The English language evolves continuously, words change their meanings almost from generation to generation. “Sick” used to mean unwell, ill, under the weather. For anyone over the age of 20 it still does. Fro a modern generation it is akin to “fantastic”.
Somewhere, somehow, subtly sentences sustained a serious setback in their construction. Parsing, clause analyses and the parts of speech are no longer taught as grammar and spelling have taken a backseat to the immediacy and intimacy of the internet. Parsing alone remains as a term understood now by some computer programmers, a term that was replaced by software developer and software engineers.

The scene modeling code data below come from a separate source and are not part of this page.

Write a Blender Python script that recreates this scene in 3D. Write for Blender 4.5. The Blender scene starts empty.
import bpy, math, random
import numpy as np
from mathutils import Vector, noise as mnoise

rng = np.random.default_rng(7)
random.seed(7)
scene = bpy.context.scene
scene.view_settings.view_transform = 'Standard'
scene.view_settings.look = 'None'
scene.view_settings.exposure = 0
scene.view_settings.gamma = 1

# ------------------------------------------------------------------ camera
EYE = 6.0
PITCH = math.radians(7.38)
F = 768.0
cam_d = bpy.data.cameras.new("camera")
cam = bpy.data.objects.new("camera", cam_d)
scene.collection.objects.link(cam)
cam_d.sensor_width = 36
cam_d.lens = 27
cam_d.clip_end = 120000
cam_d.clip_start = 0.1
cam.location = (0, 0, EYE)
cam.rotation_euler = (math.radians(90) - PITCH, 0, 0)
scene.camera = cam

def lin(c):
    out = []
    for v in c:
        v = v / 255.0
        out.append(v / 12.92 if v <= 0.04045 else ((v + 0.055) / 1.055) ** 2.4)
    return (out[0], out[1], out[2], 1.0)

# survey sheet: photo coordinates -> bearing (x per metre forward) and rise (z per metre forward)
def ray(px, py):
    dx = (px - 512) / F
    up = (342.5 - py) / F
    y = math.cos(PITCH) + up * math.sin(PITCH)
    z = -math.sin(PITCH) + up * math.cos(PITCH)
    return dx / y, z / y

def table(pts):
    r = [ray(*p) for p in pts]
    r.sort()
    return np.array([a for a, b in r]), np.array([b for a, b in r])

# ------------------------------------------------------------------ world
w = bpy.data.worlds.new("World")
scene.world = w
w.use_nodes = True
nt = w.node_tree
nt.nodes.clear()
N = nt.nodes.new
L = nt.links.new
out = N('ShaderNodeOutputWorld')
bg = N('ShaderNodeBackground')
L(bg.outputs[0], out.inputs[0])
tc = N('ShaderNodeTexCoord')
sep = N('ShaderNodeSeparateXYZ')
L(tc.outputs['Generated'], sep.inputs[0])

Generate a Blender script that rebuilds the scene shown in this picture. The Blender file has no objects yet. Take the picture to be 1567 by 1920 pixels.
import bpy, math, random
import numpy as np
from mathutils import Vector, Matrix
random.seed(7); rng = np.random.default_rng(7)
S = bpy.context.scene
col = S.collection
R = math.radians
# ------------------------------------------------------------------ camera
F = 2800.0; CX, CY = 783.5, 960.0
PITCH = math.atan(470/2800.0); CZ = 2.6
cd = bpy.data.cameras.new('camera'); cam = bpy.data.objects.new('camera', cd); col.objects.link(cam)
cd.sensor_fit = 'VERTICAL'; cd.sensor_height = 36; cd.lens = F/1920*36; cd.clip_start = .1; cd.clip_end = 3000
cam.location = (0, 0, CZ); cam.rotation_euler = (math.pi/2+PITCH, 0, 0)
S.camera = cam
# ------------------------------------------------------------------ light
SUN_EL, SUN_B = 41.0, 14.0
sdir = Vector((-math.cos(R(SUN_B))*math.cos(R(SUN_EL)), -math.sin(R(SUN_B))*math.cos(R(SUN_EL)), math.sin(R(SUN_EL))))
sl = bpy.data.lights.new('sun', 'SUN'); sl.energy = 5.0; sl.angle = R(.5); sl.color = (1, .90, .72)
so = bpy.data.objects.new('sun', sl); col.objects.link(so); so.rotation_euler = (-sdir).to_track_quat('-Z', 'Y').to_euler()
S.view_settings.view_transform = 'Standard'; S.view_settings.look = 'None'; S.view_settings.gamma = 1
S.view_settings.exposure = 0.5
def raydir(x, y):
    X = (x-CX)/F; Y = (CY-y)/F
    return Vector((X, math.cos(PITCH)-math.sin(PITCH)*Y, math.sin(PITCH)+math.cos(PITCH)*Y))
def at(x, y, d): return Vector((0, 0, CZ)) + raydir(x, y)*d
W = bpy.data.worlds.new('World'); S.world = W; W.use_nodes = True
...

A modern generation of young students would, the Slo-Man expects, be hard-pressed to explain the difference between a gerund and a present participle and who, in a support of “free expression”, never have been enjoined to not split the infinitive. These are examples of changed meanings or lost meanings, but the Slo-man is concerned here about terms that are no longer generally applicable or commonly usable, phrases that are obsolete because the situations or conditions they describe are no longer extant.
All this was brought to the attention of the Slo-Man by the LLBF, who was visiting after a recent trip to the shopping mall, in itself a concept less than 100 years old. On a cool late summer day in his adoptive city, reminiscent of the advent of the festival season of his far away foster city, waves of nostalgia washed over the LLBF.
On such a day as this, the LLBF was wont to remark gently “Ahh, my dear, a nipple in the air, eh?”.
And that brought the Slo-Man memories of an age past and left him lamenting the lapsing of lace lingerie and yet another phrase.